Hi Ryan,
I don't know if Prof. Vovin ever wrote about this more directly, but if
you check out "The Eastern Old Japanese Corpus and Dictionary", page 13,
you'll see him say of MYS 16.3865 (from Hizen province), "Most likely it
comes from a dialect in Kyushu closely related to Eastern Old Japanese.

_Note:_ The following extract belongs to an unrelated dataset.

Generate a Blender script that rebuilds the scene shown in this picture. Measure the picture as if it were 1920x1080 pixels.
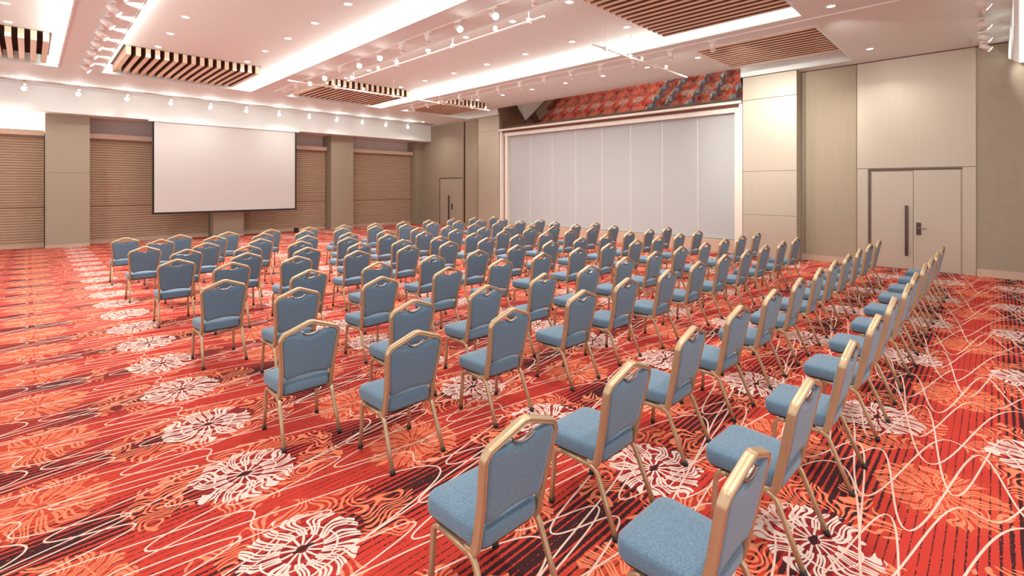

The second independent piece of evidence for this point of view comes
from a poem preserved in Hizen Fudoki... We will address this issue in a
separate publication."
I suspect the "poem preserved in Hizen Fudoki" is the one that is in the
OJ Corpus as FK.11 (and the reason I suspect this is, again, because of
AV! He commented somewhere that it is the only non-EOJ poem that uses
/sida/, which he believed was a loan from Ainu, and this stuck with me
for some reason, although I had to look up its number based on my rather
poor memory of the actual poetic text..)
--Matt
Chuterix wrote on 2023-07-06 8:33:
> My name is Ryan Tran.
>
> This is a question about this "Kyushu Old Japanese" dialect.
>
> Vovin (2014) <
https://www.academia.edu/7869241/Out_of_Southern_China>
> and Vovin (2017) p. 41 <
https://brill.com/display/title/34865> mention
> this, but only in passing. I do not see any "Kyushu Old Japanese" poem
> anywhere in the OJ corpus, so can someone trace down this source?